Internal states of model isotropic granular packings. I. Assembling process, geometry, and contact networks

This is the first paper of a series of three, in which we report on numerical simulation studies of geometric and mechanical properties of static assemblies of spherical beads under an isotropic pressure. The influence of various assembling processes on packing microstructures is investigated. It is accurately checked that frictionless systems assemble in the unique random close packing (RCP) state in the low pressure limit if the compression process is fast enough, higher solid fractions corresponding to more ordered configurations with traces of crystallization. Specific properties directly related to isostaticity of the force-carrying structure in the rigid limit are discussed. With frictional grains, different preparation procedures result in quite different inner structures that cannot be classified by the sole density. If partly or completely lubricated they will assemble like frictionless ones, approaching the RCP solid fraction Phi(RCP)similar or equal to 0.639 with a high coordination number: z(*)similar or equal to 6 on the force-carrying backbone. If compressed with a realistic coefficient of friction mu=0.3 packings stabilize in a loose state with Phi similar or equal to 0.593 and z(*)similar or equal to 4.5. And, more surprisingly, an idealized "vibration" procedure, which maintains an agitated, collisional regime up to high densities results in equally small values of z(*) while Phi is close to the maximum value Phi(RCP). Low coordination packings have a large proportion (>10%) of rattlers-grains carrying no force-the effect of which should be accounted for on studying position correlations, and also contain a small proportion of localized "floppy modes" associated with divalent grains.

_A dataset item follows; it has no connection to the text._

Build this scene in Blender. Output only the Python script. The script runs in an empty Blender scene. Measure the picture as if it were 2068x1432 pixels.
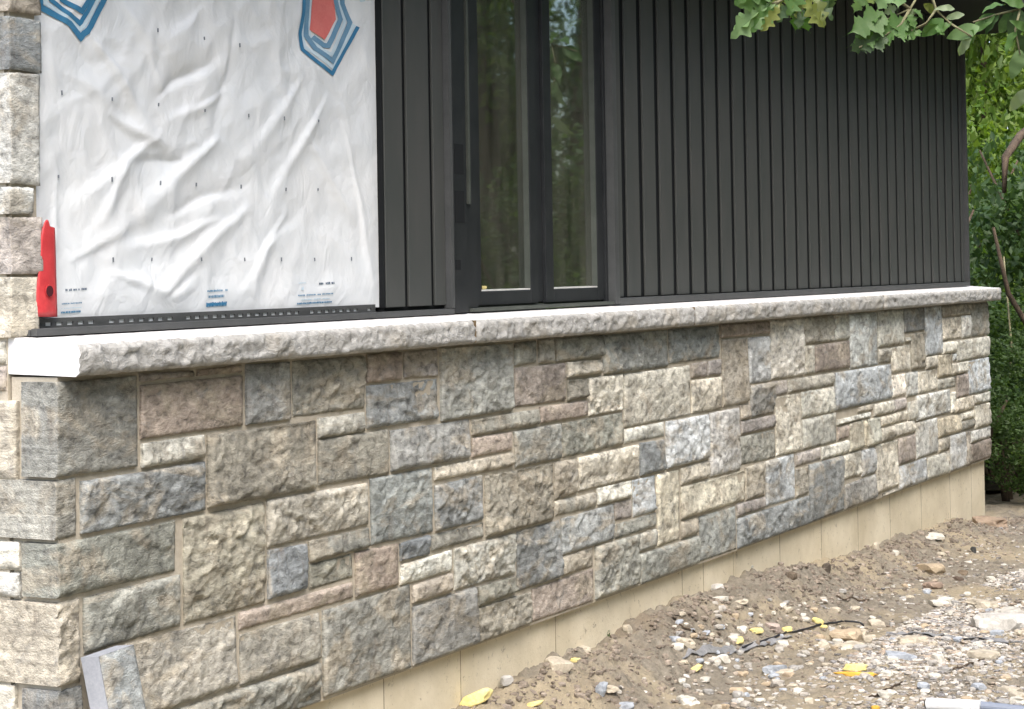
import bpy, bmesh, math, random
import numpy as np
from mathutils import Vector, Matrix, noise
SC = bpy.context.scene
rnd = random.Random(7)
# ------------------------------------------------------------------ camera
# World: X runs along the wall away from the viewer, Y points into the house, Z up.
UP = Vector((-.017, 1, -.02325)).normalized()
XD = Vector((2096, -58, -4000)); XD = (XD - UP * XD.dot(UP)).normalized()
YD = UP.cross(XD)
ROT = Matrix((XD, YD, UP))
EYE = Vector((-3.50, -2.985, 1.55))
cam = bpy.data.cameras.new('camera'); camo = bpy.data.objects.new('camera', cam)
SC.collection.objects.link(camo)
camo.matrix_world = Matrix.Translation(EYE) @ ROT.to_4x4()
cam.sensor_width = 36; cam.lens = 36 * 4000 / 2068
cam.shift_y = -259 / 2068
cam.clip_start = .05; cam.clip_end = 500
SC.camera = camo
# ------------------------------------------------------------------ world, sun, exposure
SUN_EL, SUN_DIR = math.radians(56), Vector((-.80, -.60, 0)).normalized()   # towards the sun, ground plane
w = bpy.data.worlds.new('World'); SC.world = w; w.use_nodes = True
nt = w.node_tree; nt.nodes.clear()
sky = nt.nodes.new('ShaderNodeTexSky'); sky.sky_type = 'NISHITA'; sky.sun_disc = False
sky.sun_elevation = SUN_EL; sky.sun_rotation = math.atan2(SUN_DIR.x, SUN_DIR.y)
sky.air_density = 1.0; sky.dust_density = 3.5; sky.ozone_density = .8
bg = nt.nodes.new('ShaderNodeBackground'); bg.inputs[1].default_value = .15
wo = nt.nodes.new('ShaderNodeOutputWorld')
nt.links.new(sky.outputs[0], bg.inputs[0]); nt.links.new(bg.outputs[0], wo.inputs[0])
sl = bpy.data.lights.new('sun', 'SUN'); sl.energy = 1.3; sl.angle = math.radians(38); sl.color = (1, .965, .91)
so = bpy.data.objects.new('sun', sl); SC.collection.objects.link(so)
sd = Vector((SUN_DIR.x * math.cos(SUN_EL), SUN_DIR.y * math.cos(SUN_EL), math.sin(SUN_EL)))
so.rotation_euler = sd.to_track_quat('Z', 'Y').to_euler(); so.location = (-6, -8, 12)
SC.view_settings.view_transform = 'Standard'; SC.view_settings.look = 'None'
SC.view_settings.exposure = 1.5; SC.view_settings.gamma = 1; SC.view_settings.use_curve_mapping = False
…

Low-pressure states of frictional packings retain a finite level of force indeterminacy even when assembled with the slowest compression rates simulated, except in the case when the friction coefficient tends to infinity. Different microstructures are characterized in terms of near neighbor correlations on various scales, and some comparisons with available laboratory data are reported, although values of contact coordination numbers apparently remain experimentally inaccessible.